Images should be left out, and everything else in the listing reproduced exactly.

******************************

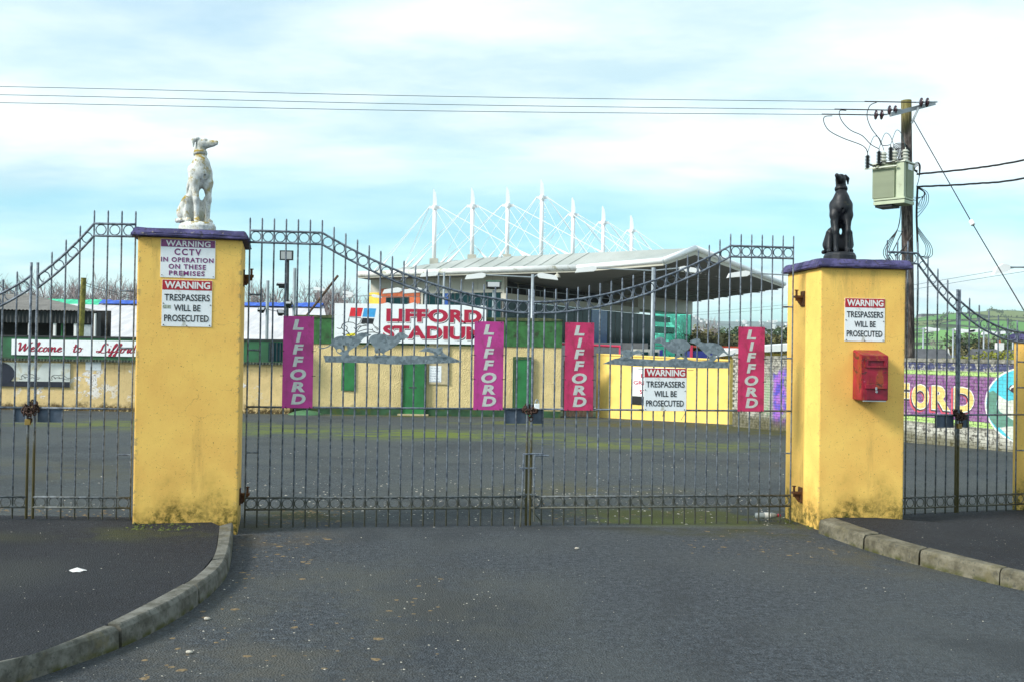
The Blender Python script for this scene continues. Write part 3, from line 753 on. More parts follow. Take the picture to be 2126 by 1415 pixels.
gA = Vector((-548 / 2100 * 9.07, 9.07, 0)); gB = Vector((582 / 2100 * 9.8, 9.8, 0)); GANG = atan2(gB.y - gA.y, gB.x - gA.x); GLEN = (gB - gA).length
PLN_G = Plane(gA.x, gA.y, GANG); SPM = (GLEN - .04) / 48
def zmain(i): return 2.669 if i <= 6 else 2.086 + .583 * max(0, 1 - (i - 6) / 18) ** 1.85
gl = leaf('left leaf of the main vehicle gate, galvanised bars', tuple(gA), GANG, 24, SPM, zmain, (.278, .174), 1.092, .012, 24, 'L', 'main gate leaves', plate_x=(22 * SPM, 24 * SPM - .012, .955, 1.085))
gr_o = PLN_G.pt(24 * SPM + .04, 0)
gr = leaf('right leaf of the main vehicle gate, galvanised bars with one bent', tuple(gr_o), GANG, 24, SPM, lambda i: zmain(24 - i), (.278, .174), 1.092, .012, 0, 'R', 'main gate leaves', plate_x=(.012, SPM, .955, 1.085), bent=6)
XM = 24 * SPM
obj('drop_bolt', tubeb(spline([(XM - .055, -.02, .0), (XM - .04, -.02, .35), (XM - .032, -.02, .64), (XM - .02, -.02, .675), (XM + .16, -.02, .675)], 4), .0085, 8), M['bar'], gl)
bm = B(); [box(bm, (XM - .03, -.012, z), (.075, .03, .012)) for z in (.30, .545)]; obj('bolt_keeper', bm, M['bar'], gl)
obj('drop_bolt', tubeb(spline([(.035, -.02, .05), (.030, -.02, .35), (.028, -.02, .63), (.05, -.02, .66), (.165, -.02, .66)], 4), .0085, 8), M['bar'], gr)
bm = B(); [box(bm, (.02, -.012, z), (.06, .03, .012)) for z in (.30, .545)]; obj('bolt_keeper', bm, M['bar'], gr)
obj('brace', tubeb([(.0, 0, .174), (SPM * .95, 0, .05)], .006, 6), M['bar'], gr)

SPL = .1172; SPR = .1216
def zside(i, top=2.665): return top if i <= 3 else 1.90 + (top - 1.90) * max(0, 1 - (i - 3) / 11.5) ** 2.15
sB = Vector((-786 / 2100 * 8.72, 8.72, 0)); SA = radians(2.5)
dvec = Vector((cos(SA), sin(SA), 0))
sl1 = sB - dvec * (7 * SPL)
leaf('right leaf of the left pedestrian gate, beside the white dog pillar', tuple(sl1), SA, 7, SPL, lambda i: zside(7 - i), (.315, .228), 1.078, .13, 0, 'R', 'pedestrian gate leaves', plate_x=(.02, 2 * SPL, .955, 1.068))
sl0 = sB - dvec * (14 * SPL + .055)
leaf('left leaf of the left pedestrian gate, cut by the picture edge', tuple(sl0), SA, 7, SPL, lambda i: zside(14 - i), (.315, .228), 1.078, .13, 7, 'L', 'pedestrian gate leaves', plate_x=(7 * SPL - .13, 7 * SPL - .02, .955, 1.068))
PLN_SL = Plane(sl0.x, sl0.y, SA)
rA = Vector((3.70, 10.0, 0)); RA = radians(17.5); rd = Vector((cos(RA), sin(RA), 0))
leaf('left leaf of the right pedestrian gate, beside the black dog pillar', tuple(rA), RA, 7, SPR, zside, (.235, .130), 1.055, .066, 7, 'L', 'pedestrian gate leaves', plate_x=(7 * SPR - .25, 7 * SPR - .02, .925, 1.045))
rB = rA + rd * (7 * SPR + .03)
leaf('right leaf of the right pedestrian gate, against the low pillar', tuple(rB), RA, 7, SPR, lambda i: zside(i + 7), (.235, .130), 1.055, .066, 0, 'R', 'pedestrian gate leaves', plate_x=(.02, .12, .925, 1.045))
PLN_SR = Plane(rA.x, rA.y, RA)

def chain(label, loc, rotz, w, h, lockm, locklabel, lockat):
    t = thing('chain', label, 'chain', loc, rotz, 'gate chains')
    lm = tomesh(torus(.017, .0052, 10, 5), 'link', M['chain'], True)
    for turn in range(3):
        for k in range(11):
            a = 2 * pi * k / 11 + turn * .3
            p = (w * cos(a) * (.8 + .15 * turn), -.025 + .045 * sin(a) - .006 * turn, h * (sin(a) * .5 - .25 * turn) + R.uniform(-.006, .006))
            obj('link', lm, None, t, p, (R.uniform(0, 3), R.uniform(0, 3), R.uniform(0, 3)), scale=(1.3, 1, .9))
    for k in range(5):
        obj('link', lm, None, t, (-.01 + .004 * k, -.05, -h * .9 - .016 * k), (k % 2 * 1.57, .2, 1.57 * (k % 2)), scale=(1, 1, 1.2))
    p = thing('padlock', locklabel, 'padlock', Vector(loc) + Matrix.Rotation(rotz, 3, 'Z') @ Vector(lockat), rotz, 'padlocks on the gates')
    obj('lock_body', boxmm(-.024, .024, -.013, .013, -.05, 0, .004), lockm, p)
    obj('shackle', tubeb(spline([(-.015, 0, -.005), (-.015, 0, .02), (0, 0, .038), (.015, 0, .02), (.015, 0, -.005)], 4), .005, 6), M['steel'], p, smooth=True)
chain('rusty chain bunched round the left pedestrian gate stiles', tuple(PLN_SL.pt(7 * SPL + .03, 1.09, .0)), SA, .050, .06, M['brass'], 'brown padlock hanging under the left gate chain', (-.01, -.05, -.105))
chain('rusty chain round the middle stiles of the main gate', tuple(PLN_G.pt(XM + .02, 1.10, .0)), GANG, .055, .035, M['white'], 'white and blue padlock lying on the main gate rail', (.06, -.045, .045))
chain('rusty chain bunched round the right pedestrian gate stiles', tuple(PLN_SR.pt(7 * SPR + .015, 1.075, .0)), RA, .045, .06, M['brass'], 'brass padlock hanging under the right gate chain', (-.02, -.05, -.105))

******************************

## Correct answer
The Blender Python script for this scene continues. Write part 3, from line 753 on. More parts follow. Take the picture to be 2126 by 1415 pixels.
gA = Vector((-548 / 2100 * 9.07, 9.07, 0)); gB = Vector((582 / 2100 * 9.8, 9.8, 0)); GANG = atan2(gB.y - gA.y, gB.x - gA.x); GLEN = (gB - gA).length
PLN_G = Plane(gA.x, gA.y, GANG); SPM = (GLEN - .04) / 48
def zmain(i): return 2.669 if i <= 6 else 2.086 + .583 * max(0, 1 - (i - 6) / 18) ** 1.85
gl = leaf('left leaf of the main vehicle gate, galvanised bars', tuple(gA), GANG, 24, SPM, zmain, (.278, .174), 1.092, .012, 24, 'L', 'main gate leaves', plate_x=(22 * SPM, 24 * SPM - .012, .955, 1.085))
gr_o = PLN_G.pt(24 * SPM + .04, 0)
gr = leaf('right leaf of the main vehicle gate, galvanised bars with one bent', tuple(gr_o), GANG, 24, SPM, lambda i: zmain(24 - i), (.278, .174), 1.092, .012, 0, 'R', 'main gate leaves', plate_x=(.012, SPM, .955, 1.085), bent=6)
XM = 24 * SPM
obj('drop_bolt', tubeb(spline([(XM - .055, -.02, .0), (XM - .04, -.02, .35), (XM - .032, -.02, .64), (XM - .02, -.02, .675), (XM + .16, -.02, .675)], 4), .0085, 8), M['bar'], gl)
bm = B(); [box(bm, (XM - .03, -.012, z), (.075, .03, .012)) for z in (.30, .545)]; obj('bolt_keeper', bm, M['bar'], gl)
obj('drop_bolt', tubeb(spline([(.035, -.02, .05), (.030, -.02, .35), (.028, -.02, .63), (.05, -.02, .66), (.165, -.02, .66)], 4), .0085, 8), M['bar'], gr)
bm = B(); [box(bm, (.02, -.012, z), (.06, .03, .012)) for z in (.30, .545)]; obj('bolt_keeper', bm, M['bar'], gr)
obj('brace', tubeb([(.0, 0, .174), (SPM * .95, 0, .05)], .006, 6), M['bar'], gr)

SPL = .1172; SPR = .1216
def zside(i, top=2.665): return top if i <= 3 else 1.90 + (top - 1.90) * max(0, 1 - (i - 3) / 11.5) ** 2.15
sB = Vector((-786 / 2100 * 8.72, 8.72, 0)); SA = radians(2.5)
dvec = Vector((cos(SA), sin(SA), 0))
sl1 = sB - dvec * (7 * SPL)
leaf('right leaf of the left pedestrian gate, beside the white dog pillar', tuple(sl1), SA, 7, SPL, lambda i: zside(7 - i), (.315, .228), 1.078, .13, 0, 'R', 'pedestrian gate leaves', plate_x=(.02, 2 * SPL, .955, 1.068))
sl0 = sB - dvec * (14 * SPL + .055)
leaf('left leaf of the left pedestrian gate, cut by the picture edge', tuple(sl0), SA, 7, SPL, lambda i: zside(14 - i), (.315, .228), 1.078, .13, 7, 'L', 'pedestrian gate leaves', plate_x=(7 * SPL - .13, 7 * SPL - .02, .955, 1.068))
PLN_SL = Plane(sl0.x, sl0.y, SA)
rA = Vector((3.70, 10.0, 0)); RA = radians(17.5); rd = Vector((cos(RA), sin(RA), 0))
leaf('left leaf of the right pedestrian gate, beside the black dog pillar', tuple(rA), RA, 7, SPR, zside, (.235, .130), 1.055, .066, 7, 'L', 'pedestrian gate leaves', plate_x=(7 * SPR - .25, 7 * SPR - .02, .925, 1.045))
rB = rA + rd * (7 * SPR + .03)
leaf('right leaf of the right pedestrian gate, against the low pillar', tuple(rB), RA, 7, SPR, lambda i: zside(i + 7), (.235, .130), 1.055, .066, 0, 'R', 'pedestrian gate leaves', plate_x=(.02, .12, .925, 1.045))
PLN_SR = Plane(rA.x, rA.y, RA)

def chain(label, loc, rotz, w, h, lockm, locklabel, lockat):
    t = thing('chain', label, 'chain', loc, rotz, 'gate chains')
    lm = tomesh(torus(.017, .0052, 10, 5), 'link', M['chain'], True)
    for turn in range(3):
        for k in range(11):
            a = 2 * pi * k / 11 + turn * .3
            p = (w * cos(a) * (.8 + .15 * turn), -.025 + .045 * sin(a) - .006 * turn, h * (sin(a) * .5 - .25 * turn) + R.uniform(-.006, .006))
            obj('link', lm, None, t, p, (R.uniform(0, 3), R.uniform(0, 3), R.uniform(0, 3)), scale=(1.3, 1, .9))
    for k in range(5):
        obj('link', lm, None, t, (-.01 + .004 * k, -.05, -h * .9 - .016 * k), (k % 2 * 1.57, .2, 1.57 * (k % 2)), scale=(1, 1, 1.2))
    p = thing('padlock', locklabel, 'padlock', Vector(loc) + Matrix.Rotation(rotz, 3, 'Z') @ Vector(lockat), rotz, 'padlocks on the gates')
    obj('lock_body', boxmm(-.024, .024, -.013, .013, -.05, 0, .004), lockm, p)
    obj('shackle', tubeb(spline([(-.015, 0, -.005), (-.015, 0, .02), (0, 0, .038), (.015, 0, .02), (.015, 0, -.005)], 4), .005, 6), M['steel'], p, smooth=True)
chain('rusty chain bunched round the left pedestrian gate stiles', tuple(PLN_SL.pt(7 * SPL + .03, 1.09, .0)), SA, .050, .06, M['brass'], 'brown padlock hanging under the left gate chain', (-.01, -.05, -.105))
chain('rusty chain round the middle stiles of the main gate', tuple(PLN_G.pt(XM + .02, 1.10, .0)), GANG, .055, .035, M['white'], 'white and blue padlock lying on the main gate rail', (.06, -.045, .045))
chain('rusty chain bunched round the right pedestrian gate stiles', tuple(PLN_SR.pt(7 * SPR + .015, 1.075, .0)), RA, .045, .06, M['brass'], 'brass padlock hanging under the right gate chain', (-.02, -.05, -.105))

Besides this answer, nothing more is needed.